10. L’Assemblée appelle par conséquent les États membres et observateurs
du Conseil de l’Europe et les États dont le parlement bénéficie
du statut d’observateur ou de partenaire pour la démocratie auprès
de l’Assemblée parlementaire:
10.1. à
élaborer, s’ils ne l’ont pas encore fait, des stratégies nationales
de prévention de la radicalisation;
10.2. à prioriser l’élaboration de discours alternatifs positifs,
flexibles et adaptés à la propagande terroriste et à l’extrémisme
violent, destinés à ébranler le sommet de la hiérarchie des groupes terroristes
et à nuire à leur autorité, ainsi qu’à souligner l’hypocrisie du
discours extrémiste violent et ce qu’est réellement l’existence
d’un terroriste;
10.3. à travailler en collaboration avec les communautés et
les destinataires ciblés en priorité, ainsi qu’avec la société civile,
les responsables religieux et les responsables communautaires, en
ayant recours à des messagers crédibles, notamment des femmes, des
victimes de terrorisme, d’anciens terroristes repentis et d’anciens
détenus, et une diversité de médias (notamment les messages électroniques,
la télévision, la radio, la presse et internet) pour écarter le
discours terroriste;
10.4. à contester toute utilisation du discours de haine et
à condamner fermement tous ceux qui prêchent ou propagent la haine
et la violence;
10.5. à prendre des mesures, y compris des mesures législatives,
pour contrer l’extrémisme violent et le discours de haine diffusés
sur internet et dans les médias sociaux, qui sont susceptibles d’amener
les individus à une radicalisation violente;
10.6. à étudier et à promouvoir la notion de «valeurs partagées»,
en examinant comment les valeurs qui inspirent à la fois la Convention
et l’islam permettent d’offrir des discours alternatifs positifs,
qui mettent l’accent sur le respect de la portée universelle des
droits et de l’égalité devant la loi, du droit à la vie, du droit
à la justice, du droit à la liberté et à la sûreté, ainsi que des
libertés fondamentales des sociétés plurielles, notamment la liberté
de pensée, de conscience et de religion (article 9), la liberté d'expression
(article 10) et la liberté de réunion et d'association (article 11);
10.7. à promouvoir des discours alternatifs positifs, assortis
d’activités de sensibilisation des communautés locales, en établissant
des rapports directs avec les membres du public ciblé;
10.8. à mettre en place des pratiques de suivi et d’évaluation
pour déterminer l’impact des stratégies de contre-discours et de
discours alternatifs;
10.9. à renforcer la coopération internationale grâce à la mise
en commun des bonnes pratiques et à l’échange d’informations, en
évaluant les initiatives prises par les États et en coordonnant
mieux les approches retenues;
10.10. à revoir la situation dans les systèmes d’enseignement,
à promouvoir une éducation inclusive et à s’assurer que les établissements
scolaires jouent pleinement leur rôle dans la formation de citoyens actifs
dotés d’un sens des responsabilités et d’aptitudes à la réflexion
critique, et prêts à vivre dans une société plurielle et à défendre
les valeurs de la démocratie;
10.11. à signer et à ratifier la Convention du Conseil de l'Europe
pour la prévention du terrorisme (STCE no 196)
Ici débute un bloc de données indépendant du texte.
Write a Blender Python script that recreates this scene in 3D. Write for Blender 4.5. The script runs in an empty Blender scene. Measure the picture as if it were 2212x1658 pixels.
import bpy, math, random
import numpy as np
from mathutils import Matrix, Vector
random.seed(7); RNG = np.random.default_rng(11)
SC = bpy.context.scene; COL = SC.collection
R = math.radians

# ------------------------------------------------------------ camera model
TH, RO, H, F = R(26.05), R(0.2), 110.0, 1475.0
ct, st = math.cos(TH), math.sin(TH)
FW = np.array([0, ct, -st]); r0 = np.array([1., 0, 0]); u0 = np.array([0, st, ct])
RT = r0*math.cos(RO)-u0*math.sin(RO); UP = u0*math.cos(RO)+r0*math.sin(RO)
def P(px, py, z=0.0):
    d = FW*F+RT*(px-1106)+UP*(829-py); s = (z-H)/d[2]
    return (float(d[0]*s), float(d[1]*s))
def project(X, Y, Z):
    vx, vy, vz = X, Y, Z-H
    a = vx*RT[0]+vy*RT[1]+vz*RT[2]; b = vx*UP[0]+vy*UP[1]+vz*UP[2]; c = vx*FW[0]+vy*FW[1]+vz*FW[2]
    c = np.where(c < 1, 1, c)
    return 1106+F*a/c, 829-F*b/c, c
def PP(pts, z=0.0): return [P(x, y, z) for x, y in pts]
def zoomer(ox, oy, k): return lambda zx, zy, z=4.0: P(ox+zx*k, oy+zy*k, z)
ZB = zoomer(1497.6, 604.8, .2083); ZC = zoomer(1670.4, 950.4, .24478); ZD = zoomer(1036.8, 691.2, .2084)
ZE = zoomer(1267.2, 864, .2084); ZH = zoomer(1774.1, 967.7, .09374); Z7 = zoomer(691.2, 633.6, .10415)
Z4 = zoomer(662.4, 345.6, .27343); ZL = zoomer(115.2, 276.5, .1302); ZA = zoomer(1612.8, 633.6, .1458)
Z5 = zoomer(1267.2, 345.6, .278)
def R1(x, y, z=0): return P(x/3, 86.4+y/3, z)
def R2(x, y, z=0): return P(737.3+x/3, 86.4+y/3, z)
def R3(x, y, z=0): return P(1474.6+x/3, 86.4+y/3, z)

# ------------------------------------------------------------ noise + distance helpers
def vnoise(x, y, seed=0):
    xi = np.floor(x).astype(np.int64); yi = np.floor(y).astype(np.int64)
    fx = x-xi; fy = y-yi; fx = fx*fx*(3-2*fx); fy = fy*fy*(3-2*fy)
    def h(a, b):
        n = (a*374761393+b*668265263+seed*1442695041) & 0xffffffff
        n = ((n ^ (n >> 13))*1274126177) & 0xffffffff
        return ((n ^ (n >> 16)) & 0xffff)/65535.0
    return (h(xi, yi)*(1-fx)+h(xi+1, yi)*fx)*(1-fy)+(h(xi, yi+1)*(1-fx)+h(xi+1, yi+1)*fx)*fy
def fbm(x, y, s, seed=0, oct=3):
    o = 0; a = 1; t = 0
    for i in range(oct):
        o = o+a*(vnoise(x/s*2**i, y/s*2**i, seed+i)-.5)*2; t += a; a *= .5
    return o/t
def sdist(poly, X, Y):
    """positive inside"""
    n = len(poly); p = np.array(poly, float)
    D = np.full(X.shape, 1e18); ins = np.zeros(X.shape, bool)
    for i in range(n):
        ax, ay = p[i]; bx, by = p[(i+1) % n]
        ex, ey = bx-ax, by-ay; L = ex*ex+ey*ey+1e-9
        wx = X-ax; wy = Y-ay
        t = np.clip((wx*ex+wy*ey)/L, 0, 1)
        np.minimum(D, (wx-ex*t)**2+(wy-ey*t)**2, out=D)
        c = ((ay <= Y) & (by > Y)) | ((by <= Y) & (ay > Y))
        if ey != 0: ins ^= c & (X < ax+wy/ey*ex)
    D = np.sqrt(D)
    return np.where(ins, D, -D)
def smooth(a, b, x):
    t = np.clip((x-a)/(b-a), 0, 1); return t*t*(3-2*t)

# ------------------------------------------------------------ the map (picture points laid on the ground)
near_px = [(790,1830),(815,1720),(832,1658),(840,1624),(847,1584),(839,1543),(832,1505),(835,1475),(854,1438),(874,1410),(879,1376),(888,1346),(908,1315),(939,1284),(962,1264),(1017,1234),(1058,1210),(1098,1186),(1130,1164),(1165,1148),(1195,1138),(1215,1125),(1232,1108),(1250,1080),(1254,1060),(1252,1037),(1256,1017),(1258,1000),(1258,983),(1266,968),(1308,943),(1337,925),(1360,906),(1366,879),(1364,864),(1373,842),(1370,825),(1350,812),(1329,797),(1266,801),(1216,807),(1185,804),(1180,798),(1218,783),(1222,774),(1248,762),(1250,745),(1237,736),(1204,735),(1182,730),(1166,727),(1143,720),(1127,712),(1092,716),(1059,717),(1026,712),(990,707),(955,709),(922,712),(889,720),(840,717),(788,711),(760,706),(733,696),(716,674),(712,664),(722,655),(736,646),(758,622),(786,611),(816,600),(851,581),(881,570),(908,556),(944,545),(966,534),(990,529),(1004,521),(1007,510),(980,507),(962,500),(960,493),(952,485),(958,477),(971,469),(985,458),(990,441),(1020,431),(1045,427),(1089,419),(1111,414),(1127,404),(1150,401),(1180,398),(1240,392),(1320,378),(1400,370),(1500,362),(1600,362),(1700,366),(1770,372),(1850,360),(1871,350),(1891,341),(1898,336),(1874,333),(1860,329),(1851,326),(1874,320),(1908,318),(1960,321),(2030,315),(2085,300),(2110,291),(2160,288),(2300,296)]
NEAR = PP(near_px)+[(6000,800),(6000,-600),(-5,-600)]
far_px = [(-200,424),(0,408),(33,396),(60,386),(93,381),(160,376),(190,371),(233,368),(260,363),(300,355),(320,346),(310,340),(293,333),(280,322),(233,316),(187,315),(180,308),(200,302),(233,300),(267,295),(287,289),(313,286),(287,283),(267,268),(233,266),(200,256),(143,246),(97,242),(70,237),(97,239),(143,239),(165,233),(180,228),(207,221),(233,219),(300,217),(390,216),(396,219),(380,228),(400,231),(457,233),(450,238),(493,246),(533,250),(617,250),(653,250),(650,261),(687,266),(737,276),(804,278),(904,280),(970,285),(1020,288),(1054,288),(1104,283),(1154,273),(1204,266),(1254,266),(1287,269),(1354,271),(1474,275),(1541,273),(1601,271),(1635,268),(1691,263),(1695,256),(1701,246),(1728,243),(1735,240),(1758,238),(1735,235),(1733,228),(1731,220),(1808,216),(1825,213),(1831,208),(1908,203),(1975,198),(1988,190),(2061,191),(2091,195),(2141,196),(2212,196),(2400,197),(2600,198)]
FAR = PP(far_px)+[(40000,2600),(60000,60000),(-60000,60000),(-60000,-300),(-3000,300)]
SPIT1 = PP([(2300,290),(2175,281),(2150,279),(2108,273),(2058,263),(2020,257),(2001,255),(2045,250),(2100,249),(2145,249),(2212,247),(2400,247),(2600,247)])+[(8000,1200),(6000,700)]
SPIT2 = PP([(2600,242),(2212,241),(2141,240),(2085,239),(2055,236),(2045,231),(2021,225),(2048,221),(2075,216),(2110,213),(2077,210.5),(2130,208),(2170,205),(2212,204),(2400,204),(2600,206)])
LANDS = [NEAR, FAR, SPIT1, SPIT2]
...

et son Protocole additionnel (STCE no 217),
parallèlement aux autres instruments juridiques pertinents du Conseil
de l’Europe, s’ils ne l’ont pas encore fait.
11. L’Assemblée estime qu’il est fondamental d’articuler le «consensus
par recoupement des points communs» afin d’unir les différentes
communautés sur la base de valeurs communes, et elle est déterminée à
y contribuer. Elle demande par conséquent aux commissions concernées
de faire des propositions d’actions concrètes dans ce sens.